Can you imagine a world in which The True Evil Pennybags was drawn in 2D? I can’t. I won’t.
Sorry, Radley if I’m misunderstanding something. I didn’t read the article and assumed by the term “corporate cash” the issue is corporations using company funds as opposed to private individuals. I have a bug up my posterior about the self dealing corp. management engages in, sitting on each others boards and voting each other raises and making donations/expenditures against the wishes of stockholders who have technical majorities but don’t own the “preferred stock” that is held by the companies themselves. This is will be made worse with the SC’s Citizens United v. Federal Election Commission decision. My opinion, which I don’t think you agree with, is that it is going to allow foreign government controlled corps (China, Saud) to influence our politics. Influencing government to create a market is venture capital 101.
Right now there’s 100′s of billions of speculative dollars sitting tight looking for the next bubble. This money’s not looking for long term investment opportunities, it’s looking for a quick score and pull out.
But back to the subject, in theory I’m for total disclosure of the identities of anyone involved in our politics, but I recognize that’s not optimal. The 501 regs are a piece, and if but what will be effective is hard limits on donating and receiving before disclosure is required. That should ensure that movements actually have grassroots support and is not just an attempt by a small group to drown out the debate.

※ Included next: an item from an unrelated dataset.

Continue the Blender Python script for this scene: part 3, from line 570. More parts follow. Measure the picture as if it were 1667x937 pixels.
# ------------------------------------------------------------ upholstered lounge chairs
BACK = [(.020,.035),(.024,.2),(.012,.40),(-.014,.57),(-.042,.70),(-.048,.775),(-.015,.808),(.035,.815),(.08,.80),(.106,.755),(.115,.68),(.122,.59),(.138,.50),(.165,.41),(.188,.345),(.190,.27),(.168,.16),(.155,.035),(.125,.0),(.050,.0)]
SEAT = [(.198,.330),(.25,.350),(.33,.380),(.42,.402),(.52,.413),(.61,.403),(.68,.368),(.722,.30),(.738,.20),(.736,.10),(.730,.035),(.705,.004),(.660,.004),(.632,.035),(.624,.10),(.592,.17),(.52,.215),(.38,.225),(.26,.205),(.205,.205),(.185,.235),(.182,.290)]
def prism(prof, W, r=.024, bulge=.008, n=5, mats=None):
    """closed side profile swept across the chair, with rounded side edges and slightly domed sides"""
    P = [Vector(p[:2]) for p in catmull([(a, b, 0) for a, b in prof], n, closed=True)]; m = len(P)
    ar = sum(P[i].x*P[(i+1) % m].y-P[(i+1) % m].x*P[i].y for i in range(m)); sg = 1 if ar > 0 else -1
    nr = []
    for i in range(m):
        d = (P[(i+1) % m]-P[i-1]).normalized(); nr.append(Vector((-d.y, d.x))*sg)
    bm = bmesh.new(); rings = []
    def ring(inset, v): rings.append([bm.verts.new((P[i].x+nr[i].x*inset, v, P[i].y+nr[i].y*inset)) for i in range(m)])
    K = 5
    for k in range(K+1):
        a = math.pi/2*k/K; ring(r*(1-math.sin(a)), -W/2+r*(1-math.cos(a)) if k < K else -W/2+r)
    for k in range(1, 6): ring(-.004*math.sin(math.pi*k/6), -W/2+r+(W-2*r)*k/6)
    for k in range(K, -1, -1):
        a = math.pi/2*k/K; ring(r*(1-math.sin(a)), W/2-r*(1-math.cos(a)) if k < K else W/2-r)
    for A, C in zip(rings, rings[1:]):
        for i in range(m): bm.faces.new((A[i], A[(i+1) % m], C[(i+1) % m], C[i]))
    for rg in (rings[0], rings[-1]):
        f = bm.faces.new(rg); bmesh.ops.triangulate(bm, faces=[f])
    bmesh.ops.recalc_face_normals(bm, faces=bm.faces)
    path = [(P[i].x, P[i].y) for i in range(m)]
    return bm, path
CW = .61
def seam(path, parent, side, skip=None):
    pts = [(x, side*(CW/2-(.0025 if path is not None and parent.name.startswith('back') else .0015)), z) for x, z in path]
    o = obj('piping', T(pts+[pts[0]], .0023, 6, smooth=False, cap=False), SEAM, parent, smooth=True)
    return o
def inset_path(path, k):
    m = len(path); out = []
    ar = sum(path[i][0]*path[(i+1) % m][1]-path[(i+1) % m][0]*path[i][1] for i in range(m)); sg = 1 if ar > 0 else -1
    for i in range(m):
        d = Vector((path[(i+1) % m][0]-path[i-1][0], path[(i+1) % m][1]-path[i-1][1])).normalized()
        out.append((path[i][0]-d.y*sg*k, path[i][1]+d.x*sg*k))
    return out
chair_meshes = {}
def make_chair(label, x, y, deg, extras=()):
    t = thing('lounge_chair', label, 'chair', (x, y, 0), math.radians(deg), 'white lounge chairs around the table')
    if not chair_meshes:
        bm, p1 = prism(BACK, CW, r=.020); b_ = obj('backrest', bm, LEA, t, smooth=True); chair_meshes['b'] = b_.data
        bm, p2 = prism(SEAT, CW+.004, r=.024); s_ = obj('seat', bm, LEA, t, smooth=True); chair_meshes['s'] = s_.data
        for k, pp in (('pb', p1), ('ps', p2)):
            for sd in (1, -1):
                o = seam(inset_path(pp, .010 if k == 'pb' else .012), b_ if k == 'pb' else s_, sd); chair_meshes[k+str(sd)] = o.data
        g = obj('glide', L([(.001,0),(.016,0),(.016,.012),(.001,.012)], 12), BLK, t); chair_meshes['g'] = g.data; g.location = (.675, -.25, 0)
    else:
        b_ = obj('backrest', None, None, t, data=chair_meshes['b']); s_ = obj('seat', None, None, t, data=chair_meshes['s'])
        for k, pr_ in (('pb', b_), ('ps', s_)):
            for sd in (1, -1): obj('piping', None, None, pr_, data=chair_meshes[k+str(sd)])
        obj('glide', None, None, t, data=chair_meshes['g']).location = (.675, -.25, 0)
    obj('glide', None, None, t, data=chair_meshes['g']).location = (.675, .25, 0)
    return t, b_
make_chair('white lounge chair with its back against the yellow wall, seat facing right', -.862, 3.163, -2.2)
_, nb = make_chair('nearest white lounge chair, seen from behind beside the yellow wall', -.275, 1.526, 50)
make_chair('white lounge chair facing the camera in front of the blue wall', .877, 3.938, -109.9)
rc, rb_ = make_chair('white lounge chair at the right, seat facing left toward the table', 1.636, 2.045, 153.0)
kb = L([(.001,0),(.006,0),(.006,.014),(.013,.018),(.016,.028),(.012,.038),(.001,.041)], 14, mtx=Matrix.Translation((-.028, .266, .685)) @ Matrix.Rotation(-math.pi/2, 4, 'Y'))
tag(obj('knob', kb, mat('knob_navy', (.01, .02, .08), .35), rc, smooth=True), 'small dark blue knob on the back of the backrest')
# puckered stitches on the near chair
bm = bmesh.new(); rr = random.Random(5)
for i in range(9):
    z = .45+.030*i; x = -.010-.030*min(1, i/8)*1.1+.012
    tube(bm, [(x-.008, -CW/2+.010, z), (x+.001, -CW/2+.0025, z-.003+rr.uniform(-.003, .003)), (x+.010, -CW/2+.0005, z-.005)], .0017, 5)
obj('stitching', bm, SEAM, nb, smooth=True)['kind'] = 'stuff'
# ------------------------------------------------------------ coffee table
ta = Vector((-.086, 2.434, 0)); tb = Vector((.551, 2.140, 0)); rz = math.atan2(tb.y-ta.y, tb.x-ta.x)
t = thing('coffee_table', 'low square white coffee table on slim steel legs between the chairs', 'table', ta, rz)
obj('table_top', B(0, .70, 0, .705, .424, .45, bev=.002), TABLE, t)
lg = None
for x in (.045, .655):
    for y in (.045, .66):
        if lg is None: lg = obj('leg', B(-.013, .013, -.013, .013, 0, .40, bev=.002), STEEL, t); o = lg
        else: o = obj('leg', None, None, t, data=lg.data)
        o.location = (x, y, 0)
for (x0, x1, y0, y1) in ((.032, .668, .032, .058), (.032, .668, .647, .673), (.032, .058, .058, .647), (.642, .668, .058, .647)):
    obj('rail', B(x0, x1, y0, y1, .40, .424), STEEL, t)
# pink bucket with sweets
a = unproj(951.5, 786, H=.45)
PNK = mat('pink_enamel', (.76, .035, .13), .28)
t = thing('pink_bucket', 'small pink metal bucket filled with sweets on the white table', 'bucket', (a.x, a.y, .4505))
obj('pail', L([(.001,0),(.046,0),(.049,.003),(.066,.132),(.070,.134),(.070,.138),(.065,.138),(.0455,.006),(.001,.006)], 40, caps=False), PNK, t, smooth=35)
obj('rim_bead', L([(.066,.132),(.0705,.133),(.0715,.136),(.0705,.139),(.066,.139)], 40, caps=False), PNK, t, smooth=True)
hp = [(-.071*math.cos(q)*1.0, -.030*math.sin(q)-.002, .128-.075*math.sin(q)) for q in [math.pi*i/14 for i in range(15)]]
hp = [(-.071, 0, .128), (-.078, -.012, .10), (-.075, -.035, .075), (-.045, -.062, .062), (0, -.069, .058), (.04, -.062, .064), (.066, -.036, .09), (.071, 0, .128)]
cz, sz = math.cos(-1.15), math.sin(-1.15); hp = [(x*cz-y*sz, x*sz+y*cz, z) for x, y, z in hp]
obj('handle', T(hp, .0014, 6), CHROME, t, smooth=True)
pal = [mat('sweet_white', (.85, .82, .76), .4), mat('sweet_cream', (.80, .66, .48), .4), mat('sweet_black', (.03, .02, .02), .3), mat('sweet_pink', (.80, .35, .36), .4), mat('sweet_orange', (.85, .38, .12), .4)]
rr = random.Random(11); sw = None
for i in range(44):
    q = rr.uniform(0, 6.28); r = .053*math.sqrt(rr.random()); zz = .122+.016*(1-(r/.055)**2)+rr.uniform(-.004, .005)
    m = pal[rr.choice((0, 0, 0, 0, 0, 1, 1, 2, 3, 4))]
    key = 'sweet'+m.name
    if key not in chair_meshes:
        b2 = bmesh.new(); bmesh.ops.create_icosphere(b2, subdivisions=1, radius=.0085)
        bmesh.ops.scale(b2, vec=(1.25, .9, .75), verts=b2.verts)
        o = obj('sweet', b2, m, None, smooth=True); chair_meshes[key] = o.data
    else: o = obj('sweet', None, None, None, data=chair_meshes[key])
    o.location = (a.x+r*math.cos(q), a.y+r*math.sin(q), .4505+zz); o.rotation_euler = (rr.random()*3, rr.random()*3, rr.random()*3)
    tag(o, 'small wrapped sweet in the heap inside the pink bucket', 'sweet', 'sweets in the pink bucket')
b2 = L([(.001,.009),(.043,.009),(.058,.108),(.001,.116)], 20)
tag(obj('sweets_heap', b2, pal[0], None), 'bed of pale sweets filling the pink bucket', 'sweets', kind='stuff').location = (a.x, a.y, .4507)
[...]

To refer to your response to Mike. If Americans for Prosperity is funded by tens of thousands of Americans @ 25 bucks a pop, they should be allowed their privacy, if 75% of MJ’s budget is provided by Soros, people should know that.
Money isn’t speech, it’s power, and power is always trying to protect itself and expand it’s scope. You of all people should be concerned about our massive security apparatus and untraceable money. The last 15 minutes of Frontline’s “The Man Who Knew” describes a cluster of depts. so vast the heads of the NSA doesn’t even an idea of what it all does.